* Josemar Santana
Tem sido cada vez mais freqüentes os casos de acidentes de trânsito causados por motoristas que dirigem embriagados ou dirigem fazendo disputas automobilísticas em pistas urbanas que não são e não estão construídas em locais próprios para essas corridas, popularmente chamadas e conhecidas por “pegas”, ou “rachas”.
Recentemente, mais uma vítima dessa prática estúpida ocupou os noticiários da mídia nacional, ganhando espaços de destaques nos telejornais, radiojornais e jornais impressos, embalados, certamente, pelo fato da vítima ser filho de uma atriz famosa, a talentosa Ciça Guimarães, da Rede Globo de Televisão.
Diariamente, entretanto, ocorrem centenas de casos semelhantes pelo Brasil afora, que ficam no anonimato, se o condutor do veículo ou a vítima são pessoas comuns.
Sabe-se que o ato de dirigir veículo, por si só, mesmo em obediência às normas e regulamentos de trânsito, já representa certo risco. É o chamado RISCO PERMITIDO, enquanto o condutor obedece normas de conduta estabelecidas no CTB – Código de Transito Brasileiro, porque, diz o art. 1.º, § 2.º, do referido Código que “o trânsito, em condições seguras, é um direito de todos””.

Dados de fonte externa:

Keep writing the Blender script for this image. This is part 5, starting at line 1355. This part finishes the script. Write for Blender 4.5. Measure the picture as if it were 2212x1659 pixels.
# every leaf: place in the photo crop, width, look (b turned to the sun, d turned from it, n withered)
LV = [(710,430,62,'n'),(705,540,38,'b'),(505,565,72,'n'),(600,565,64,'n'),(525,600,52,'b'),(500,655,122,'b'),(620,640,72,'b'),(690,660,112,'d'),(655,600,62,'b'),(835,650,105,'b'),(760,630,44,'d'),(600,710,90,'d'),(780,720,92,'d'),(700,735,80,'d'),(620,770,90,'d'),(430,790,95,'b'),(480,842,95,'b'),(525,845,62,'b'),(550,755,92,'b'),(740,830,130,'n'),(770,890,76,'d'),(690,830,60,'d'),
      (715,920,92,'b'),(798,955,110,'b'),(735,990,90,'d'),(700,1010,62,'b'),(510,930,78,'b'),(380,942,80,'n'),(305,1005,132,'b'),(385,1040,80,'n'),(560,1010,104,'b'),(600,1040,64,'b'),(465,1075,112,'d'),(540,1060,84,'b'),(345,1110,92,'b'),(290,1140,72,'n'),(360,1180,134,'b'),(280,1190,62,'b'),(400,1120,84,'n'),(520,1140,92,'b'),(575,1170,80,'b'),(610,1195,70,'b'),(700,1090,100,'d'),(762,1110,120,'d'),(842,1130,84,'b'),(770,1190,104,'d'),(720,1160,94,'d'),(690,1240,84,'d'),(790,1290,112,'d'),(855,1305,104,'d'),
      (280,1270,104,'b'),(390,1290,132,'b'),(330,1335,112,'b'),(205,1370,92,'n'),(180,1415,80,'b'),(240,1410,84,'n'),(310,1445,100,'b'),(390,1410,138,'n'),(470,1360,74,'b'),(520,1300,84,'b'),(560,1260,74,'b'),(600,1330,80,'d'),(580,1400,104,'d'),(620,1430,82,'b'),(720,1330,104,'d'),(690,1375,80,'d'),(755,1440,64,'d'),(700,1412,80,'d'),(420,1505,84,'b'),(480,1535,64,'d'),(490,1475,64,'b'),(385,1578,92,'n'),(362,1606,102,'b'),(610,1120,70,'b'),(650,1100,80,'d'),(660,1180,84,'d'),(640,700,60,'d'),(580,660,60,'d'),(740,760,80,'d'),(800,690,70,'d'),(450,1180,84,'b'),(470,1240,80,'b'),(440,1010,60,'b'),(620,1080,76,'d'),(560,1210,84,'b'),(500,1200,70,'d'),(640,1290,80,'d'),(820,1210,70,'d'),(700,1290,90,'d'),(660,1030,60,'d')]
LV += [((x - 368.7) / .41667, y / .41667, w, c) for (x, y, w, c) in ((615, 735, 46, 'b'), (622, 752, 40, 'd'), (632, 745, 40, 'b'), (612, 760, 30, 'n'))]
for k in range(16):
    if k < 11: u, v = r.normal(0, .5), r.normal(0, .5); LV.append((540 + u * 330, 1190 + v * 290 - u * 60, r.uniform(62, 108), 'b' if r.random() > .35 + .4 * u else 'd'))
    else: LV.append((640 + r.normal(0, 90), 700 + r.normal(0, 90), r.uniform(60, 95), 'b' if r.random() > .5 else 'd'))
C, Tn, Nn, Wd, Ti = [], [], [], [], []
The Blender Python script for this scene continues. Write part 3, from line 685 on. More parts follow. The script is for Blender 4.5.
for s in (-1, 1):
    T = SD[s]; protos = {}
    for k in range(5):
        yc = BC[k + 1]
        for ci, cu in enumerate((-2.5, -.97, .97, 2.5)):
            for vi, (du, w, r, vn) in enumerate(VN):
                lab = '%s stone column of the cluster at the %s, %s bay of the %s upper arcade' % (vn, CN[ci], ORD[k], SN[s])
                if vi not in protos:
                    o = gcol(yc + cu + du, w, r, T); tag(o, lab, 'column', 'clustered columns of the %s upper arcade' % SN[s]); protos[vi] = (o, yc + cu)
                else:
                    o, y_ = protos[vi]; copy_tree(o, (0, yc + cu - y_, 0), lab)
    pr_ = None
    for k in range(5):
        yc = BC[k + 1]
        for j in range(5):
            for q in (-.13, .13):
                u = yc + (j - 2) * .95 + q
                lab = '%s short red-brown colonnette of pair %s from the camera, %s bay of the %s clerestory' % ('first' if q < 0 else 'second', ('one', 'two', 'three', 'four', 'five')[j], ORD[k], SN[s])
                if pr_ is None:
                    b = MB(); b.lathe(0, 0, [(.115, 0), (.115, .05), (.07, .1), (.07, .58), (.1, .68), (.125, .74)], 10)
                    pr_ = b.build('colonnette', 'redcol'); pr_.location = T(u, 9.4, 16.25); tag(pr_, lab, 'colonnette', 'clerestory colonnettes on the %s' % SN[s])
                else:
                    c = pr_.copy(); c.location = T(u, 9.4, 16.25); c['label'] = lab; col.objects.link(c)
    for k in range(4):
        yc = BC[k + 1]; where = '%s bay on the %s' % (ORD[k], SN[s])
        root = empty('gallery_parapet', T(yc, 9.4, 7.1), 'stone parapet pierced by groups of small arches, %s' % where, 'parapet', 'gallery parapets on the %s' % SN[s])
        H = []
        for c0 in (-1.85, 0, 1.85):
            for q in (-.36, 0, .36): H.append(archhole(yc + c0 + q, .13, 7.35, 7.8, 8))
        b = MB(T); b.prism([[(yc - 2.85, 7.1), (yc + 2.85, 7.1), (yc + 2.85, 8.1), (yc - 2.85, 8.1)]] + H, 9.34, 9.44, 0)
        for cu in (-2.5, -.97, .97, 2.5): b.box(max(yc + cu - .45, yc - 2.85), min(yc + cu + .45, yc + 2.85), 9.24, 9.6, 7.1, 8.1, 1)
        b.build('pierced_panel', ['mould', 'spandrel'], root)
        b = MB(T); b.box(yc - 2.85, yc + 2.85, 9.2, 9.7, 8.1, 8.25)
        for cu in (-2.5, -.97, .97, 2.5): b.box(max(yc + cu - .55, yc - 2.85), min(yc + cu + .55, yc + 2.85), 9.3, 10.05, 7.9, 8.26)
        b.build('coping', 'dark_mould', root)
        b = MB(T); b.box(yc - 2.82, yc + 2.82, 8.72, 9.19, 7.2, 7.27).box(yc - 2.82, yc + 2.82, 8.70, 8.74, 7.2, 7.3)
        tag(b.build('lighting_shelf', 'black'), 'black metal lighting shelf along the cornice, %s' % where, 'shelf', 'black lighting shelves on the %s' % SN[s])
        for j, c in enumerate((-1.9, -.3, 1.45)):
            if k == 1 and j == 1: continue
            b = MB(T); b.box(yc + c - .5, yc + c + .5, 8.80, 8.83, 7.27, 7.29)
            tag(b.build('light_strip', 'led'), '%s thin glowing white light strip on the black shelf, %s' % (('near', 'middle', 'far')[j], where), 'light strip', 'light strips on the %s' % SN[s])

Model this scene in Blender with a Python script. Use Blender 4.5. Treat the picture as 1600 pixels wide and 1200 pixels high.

Entretanto, o ato de dirigir passa a ser RISCO PROIBIDO quando o condutor deixa de observar as regras protetoras da segurança pública, fazendo surgir, daí, a infração administrativa ou penal, ou ambas, porque o art. 28 do CTB, impõe que o condutor dirija o veículo com vistas à segurança coletiva, de modo a resguardar o nível de proteção da vida e da incolumidade física dos usuários das vias públicas.
Aqui no Brasil, antes do atual CTB entrar em vigor, morriam no tráfego de veículos, cerca de 40 mil pessoas por ano, somente computadas as mortes instantâneas, enquanto as pessoas lesionadas chegavam a 400 mil. Depois da edição do novo CTB, o trânsito continuou matando cerca de 30 mil pessoas por ano, lesionando cerca de 300 mil.
Em muitos casos, as mortes e lesões corporais resultam da denominada condução anormal, como ocorre nos casos de ultrapassagens perigosas, “costurar o trânsito”, contramão de direção, rachas ou pegas, passagem por sinal vermelho, zigue-zagues, velocidade excessiva, banguela, embriaguez ao volante etc.
Em artigo escrito para o Jornal Carta Forense, edição de março/2010, o jurista Damásio Evangelista de Jesus, renomado penalista de prestígio internacional, autor de várias obras jurídicas penais, declarou estar seguramente convencido de que determinados crimes de homicídio cometidos no trânsito de veículos automotores são DOLOSOS e não CULPOSOS, citando os seguintes exemplos:
1 – Um motorista, ao retirar o veículo da garagem, de ré, não verifica a presença do próprio filho, de 2 anos de idade, brincando atrás do pesado caminhão, vindo a causar-lhe a morte.
2 – Numa ladeira, um motorista se esquece de puxar o freio de estacionamento. O veículo se desloca e mata um transeunte.
3 – Um condutor, altas horas da madrugada, embriagado e dirigindo o veículo com excesso de velocidade (mais de 180 km/h), perde a direção e causa atropelamento e morte de pessoas.
4 – Um automóvel (ou uma motocicleta), num “racha” ou “pega”, dirigindo com excessiva velocidade, atropela e mata uma pessoa.
Para Damásio Evangelista de Jesus, os dois primeiros casos (da retirada do veículo da garagem e o do esquecimento de puxar o freio de estacionamento na ladeira) são casos que configuram HOMICÍDIOS CULPOSOS, enquanto os dois últimos exemplos (o que dirige embriagado e em velocidade excessiva e o que realiza “pega” ou “racha”), são casos que configuram HOMICÍDIOS DOLOSOS.
Pessoalmente concordo com o entendimento do famoso jurista, porque, todos nós sabemos, desde criança, dos perigos que acompanham os “pegas” ou “rachas” e os bêbados na direção de veículos nas ruas e estradas.
Ademais, se o indivíduo dirige o veículo de forma anormal, é claro que está ciente do risco proibido, da possibilidade concreta de causar acidente, podendo fazer vítimas. Trata-se de uma aceitação tácita, isto é, ele não explicita a sua vontade de causar o acidente, mas tem consciência que a sua atitude poderá causá-lo e, pior, fazendo vítimas.
Agindo assim, o condutor assume a prática suficiente para integrar o tipo de crime previsto no Código Penal, que se configura como HOMICÍDIO DOLOSO, ou seja, o agente quis o resultado, devendo ser levado ao Tribunal do Júri, onde será julgado.